Written task:
From the first line of the data below, copy each line up to the one containing "COL = scene.collection", and include that line too.

Information shown:
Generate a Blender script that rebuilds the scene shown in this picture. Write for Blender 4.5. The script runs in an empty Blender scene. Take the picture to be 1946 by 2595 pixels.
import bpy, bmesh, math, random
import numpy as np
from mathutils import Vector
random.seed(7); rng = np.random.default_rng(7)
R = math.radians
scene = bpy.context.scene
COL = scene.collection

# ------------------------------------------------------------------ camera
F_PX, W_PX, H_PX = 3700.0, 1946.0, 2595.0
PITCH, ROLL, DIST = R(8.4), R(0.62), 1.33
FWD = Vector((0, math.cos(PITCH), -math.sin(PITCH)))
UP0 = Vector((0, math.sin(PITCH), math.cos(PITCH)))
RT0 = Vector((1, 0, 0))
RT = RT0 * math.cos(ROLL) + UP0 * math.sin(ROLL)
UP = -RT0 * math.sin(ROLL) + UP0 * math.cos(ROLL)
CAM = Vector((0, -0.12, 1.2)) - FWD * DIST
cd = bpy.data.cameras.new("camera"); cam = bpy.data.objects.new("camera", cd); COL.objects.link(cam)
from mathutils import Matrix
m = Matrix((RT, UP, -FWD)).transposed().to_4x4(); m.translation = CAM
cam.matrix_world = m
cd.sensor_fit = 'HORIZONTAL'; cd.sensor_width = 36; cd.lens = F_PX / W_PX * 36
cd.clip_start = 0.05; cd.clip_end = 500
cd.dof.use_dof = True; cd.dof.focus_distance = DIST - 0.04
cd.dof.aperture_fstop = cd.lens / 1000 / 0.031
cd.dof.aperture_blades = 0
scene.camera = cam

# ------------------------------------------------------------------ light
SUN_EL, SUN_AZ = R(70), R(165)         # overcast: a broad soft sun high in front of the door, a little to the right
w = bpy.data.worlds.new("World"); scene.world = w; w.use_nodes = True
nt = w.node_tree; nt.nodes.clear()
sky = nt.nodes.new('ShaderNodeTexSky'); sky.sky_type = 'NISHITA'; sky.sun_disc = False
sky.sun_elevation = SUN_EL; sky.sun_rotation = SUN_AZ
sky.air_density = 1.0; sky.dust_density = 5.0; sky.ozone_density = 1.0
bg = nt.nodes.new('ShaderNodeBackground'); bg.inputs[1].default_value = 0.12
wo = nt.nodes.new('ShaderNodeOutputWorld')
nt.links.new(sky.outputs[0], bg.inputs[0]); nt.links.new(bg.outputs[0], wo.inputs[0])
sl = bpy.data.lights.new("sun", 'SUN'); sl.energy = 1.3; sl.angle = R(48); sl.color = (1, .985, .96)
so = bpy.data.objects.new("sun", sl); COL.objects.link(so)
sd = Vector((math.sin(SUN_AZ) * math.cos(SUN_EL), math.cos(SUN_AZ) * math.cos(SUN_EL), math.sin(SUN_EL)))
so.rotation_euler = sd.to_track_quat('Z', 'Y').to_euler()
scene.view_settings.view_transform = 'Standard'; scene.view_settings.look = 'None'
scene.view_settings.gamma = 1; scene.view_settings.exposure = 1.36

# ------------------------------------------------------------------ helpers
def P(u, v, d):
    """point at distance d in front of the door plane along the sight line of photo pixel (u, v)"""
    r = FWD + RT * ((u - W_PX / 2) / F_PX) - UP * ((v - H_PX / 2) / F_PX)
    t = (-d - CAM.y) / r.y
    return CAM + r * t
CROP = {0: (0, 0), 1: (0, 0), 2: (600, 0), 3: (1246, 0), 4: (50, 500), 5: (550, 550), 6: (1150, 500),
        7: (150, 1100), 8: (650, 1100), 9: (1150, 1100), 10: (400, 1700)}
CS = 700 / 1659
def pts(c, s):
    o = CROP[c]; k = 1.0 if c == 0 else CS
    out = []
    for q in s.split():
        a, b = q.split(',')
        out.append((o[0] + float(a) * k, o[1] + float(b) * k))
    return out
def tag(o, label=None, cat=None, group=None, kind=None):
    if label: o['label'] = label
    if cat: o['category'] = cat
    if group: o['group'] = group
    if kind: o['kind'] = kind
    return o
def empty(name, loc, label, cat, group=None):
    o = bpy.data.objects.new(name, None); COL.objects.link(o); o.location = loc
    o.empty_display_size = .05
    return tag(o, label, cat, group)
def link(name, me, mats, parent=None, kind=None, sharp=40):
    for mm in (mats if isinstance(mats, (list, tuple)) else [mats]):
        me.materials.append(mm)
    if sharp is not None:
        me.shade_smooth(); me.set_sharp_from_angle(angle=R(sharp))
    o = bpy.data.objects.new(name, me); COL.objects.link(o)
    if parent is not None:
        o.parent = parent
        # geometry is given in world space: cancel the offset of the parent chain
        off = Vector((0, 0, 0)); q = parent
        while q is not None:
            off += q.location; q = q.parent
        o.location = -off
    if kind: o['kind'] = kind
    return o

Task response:
Generate a Blender script that rebuilds the scene shown in this picture. Write for Blender 4.5. The script runs in an empty Blender scene. Take the picture to be 1946 by 2595 pixels.
import bpy, bmesh, math, random
import numpy as np
from mathutils import Vector
random.seed(7); rng = np.random.default_rng(7)
R = math.radians
scene = bpy.context.scene
COL = scene.collection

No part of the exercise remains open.